── The input ──
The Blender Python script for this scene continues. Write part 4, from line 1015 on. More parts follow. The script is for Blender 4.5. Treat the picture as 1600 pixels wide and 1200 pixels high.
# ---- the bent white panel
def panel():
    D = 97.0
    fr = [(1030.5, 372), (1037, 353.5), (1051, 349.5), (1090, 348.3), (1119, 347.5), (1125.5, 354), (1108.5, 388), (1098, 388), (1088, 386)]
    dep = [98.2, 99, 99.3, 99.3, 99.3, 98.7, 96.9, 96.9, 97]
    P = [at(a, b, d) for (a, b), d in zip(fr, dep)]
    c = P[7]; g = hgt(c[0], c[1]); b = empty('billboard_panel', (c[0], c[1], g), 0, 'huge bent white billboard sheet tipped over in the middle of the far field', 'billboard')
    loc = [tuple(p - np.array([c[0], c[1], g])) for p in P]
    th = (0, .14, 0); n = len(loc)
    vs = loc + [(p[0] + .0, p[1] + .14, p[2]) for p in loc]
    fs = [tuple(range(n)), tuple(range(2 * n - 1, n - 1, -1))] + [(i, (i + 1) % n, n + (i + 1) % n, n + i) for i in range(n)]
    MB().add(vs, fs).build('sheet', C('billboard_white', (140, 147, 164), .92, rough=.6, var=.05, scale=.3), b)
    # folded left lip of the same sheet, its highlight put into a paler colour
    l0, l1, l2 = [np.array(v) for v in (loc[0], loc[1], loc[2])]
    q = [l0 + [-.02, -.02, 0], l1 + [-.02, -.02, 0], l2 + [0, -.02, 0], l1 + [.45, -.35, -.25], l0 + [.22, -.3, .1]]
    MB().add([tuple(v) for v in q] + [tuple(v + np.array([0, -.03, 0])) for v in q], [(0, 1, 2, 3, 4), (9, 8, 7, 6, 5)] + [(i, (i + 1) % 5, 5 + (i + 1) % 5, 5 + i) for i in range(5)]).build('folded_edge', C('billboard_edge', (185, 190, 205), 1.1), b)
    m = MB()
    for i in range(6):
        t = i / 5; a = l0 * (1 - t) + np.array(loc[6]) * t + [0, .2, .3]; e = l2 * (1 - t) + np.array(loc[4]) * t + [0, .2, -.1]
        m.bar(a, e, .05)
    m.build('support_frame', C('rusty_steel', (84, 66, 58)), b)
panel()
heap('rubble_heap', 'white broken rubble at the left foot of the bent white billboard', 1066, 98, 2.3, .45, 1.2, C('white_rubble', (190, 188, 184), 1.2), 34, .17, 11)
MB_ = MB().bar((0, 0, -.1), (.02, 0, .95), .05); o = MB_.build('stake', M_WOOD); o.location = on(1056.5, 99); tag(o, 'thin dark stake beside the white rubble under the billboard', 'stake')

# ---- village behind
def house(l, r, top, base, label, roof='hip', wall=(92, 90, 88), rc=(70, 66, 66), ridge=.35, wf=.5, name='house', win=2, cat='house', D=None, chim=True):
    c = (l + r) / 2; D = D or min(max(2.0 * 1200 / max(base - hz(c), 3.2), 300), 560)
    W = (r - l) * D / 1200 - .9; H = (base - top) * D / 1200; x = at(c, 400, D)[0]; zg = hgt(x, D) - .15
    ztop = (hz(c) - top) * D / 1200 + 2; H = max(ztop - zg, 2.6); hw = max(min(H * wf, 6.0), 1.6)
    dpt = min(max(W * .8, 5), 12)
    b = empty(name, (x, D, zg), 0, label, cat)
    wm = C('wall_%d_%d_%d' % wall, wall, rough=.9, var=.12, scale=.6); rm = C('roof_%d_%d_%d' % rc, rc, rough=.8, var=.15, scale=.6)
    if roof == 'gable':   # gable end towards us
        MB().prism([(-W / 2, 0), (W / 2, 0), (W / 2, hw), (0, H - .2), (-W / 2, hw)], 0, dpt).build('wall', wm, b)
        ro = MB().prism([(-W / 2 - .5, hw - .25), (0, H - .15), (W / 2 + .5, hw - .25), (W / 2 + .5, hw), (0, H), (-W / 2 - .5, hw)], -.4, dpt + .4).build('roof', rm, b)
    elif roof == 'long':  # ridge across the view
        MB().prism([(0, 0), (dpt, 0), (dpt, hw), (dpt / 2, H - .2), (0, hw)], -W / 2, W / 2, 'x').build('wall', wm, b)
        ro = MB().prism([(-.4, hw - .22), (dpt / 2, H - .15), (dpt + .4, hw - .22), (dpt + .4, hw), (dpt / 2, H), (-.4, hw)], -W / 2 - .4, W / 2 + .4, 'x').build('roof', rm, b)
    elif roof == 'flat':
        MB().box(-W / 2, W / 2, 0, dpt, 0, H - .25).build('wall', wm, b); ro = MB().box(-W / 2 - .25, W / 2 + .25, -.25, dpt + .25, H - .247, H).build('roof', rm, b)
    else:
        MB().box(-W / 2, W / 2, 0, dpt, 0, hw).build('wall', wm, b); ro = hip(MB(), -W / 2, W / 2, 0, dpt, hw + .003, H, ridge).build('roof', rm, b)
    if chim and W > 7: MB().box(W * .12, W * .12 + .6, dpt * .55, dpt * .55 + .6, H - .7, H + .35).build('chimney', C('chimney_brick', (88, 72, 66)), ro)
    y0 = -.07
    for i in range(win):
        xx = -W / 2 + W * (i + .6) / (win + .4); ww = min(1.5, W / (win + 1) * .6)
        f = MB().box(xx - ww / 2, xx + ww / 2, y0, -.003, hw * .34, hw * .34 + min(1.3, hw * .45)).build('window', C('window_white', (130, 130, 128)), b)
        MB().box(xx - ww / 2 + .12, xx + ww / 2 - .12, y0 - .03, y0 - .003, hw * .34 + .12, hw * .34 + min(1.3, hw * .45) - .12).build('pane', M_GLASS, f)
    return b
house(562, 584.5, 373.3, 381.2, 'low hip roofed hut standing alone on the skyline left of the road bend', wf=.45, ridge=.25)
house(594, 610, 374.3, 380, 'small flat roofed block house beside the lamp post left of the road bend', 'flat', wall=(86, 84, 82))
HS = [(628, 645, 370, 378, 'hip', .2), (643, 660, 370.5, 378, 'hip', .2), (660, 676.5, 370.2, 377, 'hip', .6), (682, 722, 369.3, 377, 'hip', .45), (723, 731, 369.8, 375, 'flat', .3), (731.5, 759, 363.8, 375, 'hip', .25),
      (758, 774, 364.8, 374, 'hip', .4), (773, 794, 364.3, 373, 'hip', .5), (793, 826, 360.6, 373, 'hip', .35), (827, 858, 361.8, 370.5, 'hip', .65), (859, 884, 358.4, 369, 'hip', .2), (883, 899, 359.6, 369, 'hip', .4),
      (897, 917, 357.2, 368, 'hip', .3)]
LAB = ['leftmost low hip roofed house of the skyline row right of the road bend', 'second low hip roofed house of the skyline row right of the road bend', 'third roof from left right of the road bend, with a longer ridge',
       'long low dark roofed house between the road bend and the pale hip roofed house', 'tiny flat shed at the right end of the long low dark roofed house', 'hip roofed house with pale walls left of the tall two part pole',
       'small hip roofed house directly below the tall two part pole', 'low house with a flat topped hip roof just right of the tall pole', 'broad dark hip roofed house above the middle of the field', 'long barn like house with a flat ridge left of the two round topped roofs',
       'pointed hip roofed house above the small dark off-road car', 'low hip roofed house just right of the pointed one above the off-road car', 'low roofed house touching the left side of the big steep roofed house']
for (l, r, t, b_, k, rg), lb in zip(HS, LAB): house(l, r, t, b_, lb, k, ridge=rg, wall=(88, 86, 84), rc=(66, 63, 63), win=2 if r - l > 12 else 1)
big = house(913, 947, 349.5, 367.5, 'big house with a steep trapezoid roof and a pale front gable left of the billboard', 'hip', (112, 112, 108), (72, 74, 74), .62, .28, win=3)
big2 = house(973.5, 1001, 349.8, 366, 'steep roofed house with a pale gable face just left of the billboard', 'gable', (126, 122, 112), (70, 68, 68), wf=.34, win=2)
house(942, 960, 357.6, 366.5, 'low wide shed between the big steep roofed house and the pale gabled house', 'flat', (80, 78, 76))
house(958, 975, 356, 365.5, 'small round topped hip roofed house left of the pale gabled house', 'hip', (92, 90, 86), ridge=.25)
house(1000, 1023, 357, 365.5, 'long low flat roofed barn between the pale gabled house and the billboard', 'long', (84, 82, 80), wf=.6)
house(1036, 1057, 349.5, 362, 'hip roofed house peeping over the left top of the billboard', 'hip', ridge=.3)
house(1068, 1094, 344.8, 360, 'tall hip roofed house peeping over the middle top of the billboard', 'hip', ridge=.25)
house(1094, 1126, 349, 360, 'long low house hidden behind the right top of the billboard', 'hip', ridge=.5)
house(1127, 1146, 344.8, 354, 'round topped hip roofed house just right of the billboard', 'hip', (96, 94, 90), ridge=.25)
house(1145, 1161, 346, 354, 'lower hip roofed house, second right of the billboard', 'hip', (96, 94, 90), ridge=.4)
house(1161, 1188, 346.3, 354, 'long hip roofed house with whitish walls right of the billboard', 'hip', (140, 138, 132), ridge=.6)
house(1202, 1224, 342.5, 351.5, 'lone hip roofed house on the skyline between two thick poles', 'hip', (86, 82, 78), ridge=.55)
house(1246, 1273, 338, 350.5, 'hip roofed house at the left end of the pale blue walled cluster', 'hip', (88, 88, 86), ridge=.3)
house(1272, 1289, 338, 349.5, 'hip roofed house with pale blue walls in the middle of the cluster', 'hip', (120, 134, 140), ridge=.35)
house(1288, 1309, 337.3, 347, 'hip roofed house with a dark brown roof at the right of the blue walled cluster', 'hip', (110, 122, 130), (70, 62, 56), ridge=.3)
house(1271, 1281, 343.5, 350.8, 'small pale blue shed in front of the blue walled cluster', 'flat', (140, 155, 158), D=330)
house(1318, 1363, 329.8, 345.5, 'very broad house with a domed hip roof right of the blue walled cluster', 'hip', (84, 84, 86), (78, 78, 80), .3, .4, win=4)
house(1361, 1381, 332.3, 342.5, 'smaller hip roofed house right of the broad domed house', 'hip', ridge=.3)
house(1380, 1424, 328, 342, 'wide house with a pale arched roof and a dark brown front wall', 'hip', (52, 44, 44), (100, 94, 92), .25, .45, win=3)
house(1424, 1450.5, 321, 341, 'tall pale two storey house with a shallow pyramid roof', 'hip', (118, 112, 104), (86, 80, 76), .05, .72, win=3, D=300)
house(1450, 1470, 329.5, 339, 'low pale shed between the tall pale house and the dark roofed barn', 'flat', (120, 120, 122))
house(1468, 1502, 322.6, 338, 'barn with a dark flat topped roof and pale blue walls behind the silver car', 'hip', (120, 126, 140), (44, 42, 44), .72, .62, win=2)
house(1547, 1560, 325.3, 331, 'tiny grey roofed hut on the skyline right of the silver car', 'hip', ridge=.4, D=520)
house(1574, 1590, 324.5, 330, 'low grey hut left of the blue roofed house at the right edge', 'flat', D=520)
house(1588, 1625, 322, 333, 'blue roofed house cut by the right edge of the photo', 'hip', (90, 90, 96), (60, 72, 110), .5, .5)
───
── The input ──
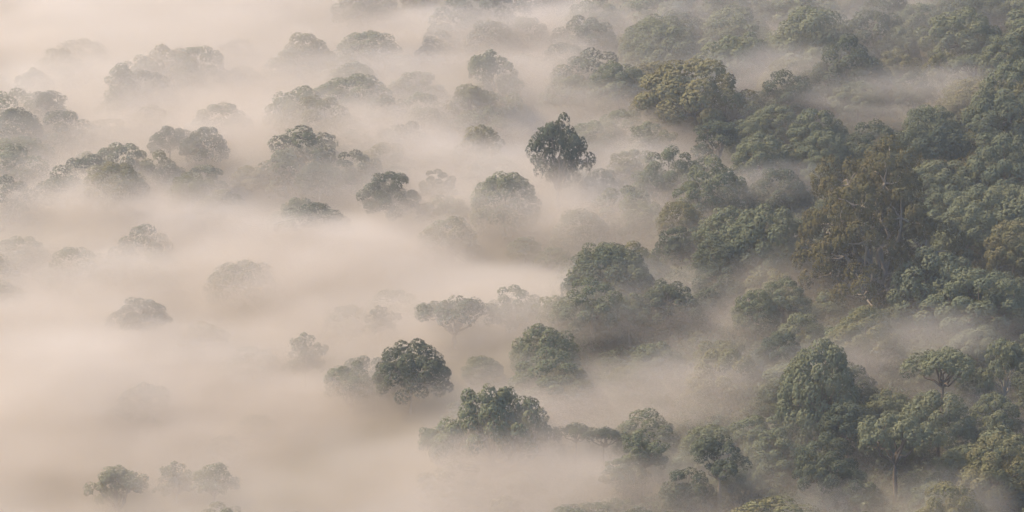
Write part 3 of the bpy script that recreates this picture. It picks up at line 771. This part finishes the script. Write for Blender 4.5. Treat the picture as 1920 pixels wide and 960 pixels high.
───
* _Exercise instructions_
List the lines of the records where "part" occurs.

* _Completed task_
The Blender Python script for this scene continues. Write part 4, from line 1015 on. More parts follow. The script is for Blender 4.5. Treat the picture as 1600 pixels wide and 1200 pixels high.
       'long low dark roofed house between the road bend and the pale hip roofed house', 'tiny flat shed at the right end of the long low dark roofed house', 'hip roofed house with pale walls left of the tall two part pole',
       'small hip roofed house directly below the tall two part pole', 'low house with a flat topped hip roof just right of the tall pole', 'broad dark hip roofed house above the middle of the field', 'long barn like house with a flat ridge left of the two round topped roofs',
Write part 3 of the bpy script that recreates this picture. It picks up at line 771. This part finishes the script. Write for Blender 4.5. Treat the picture as 1920 pixels wide and 960 pixels high.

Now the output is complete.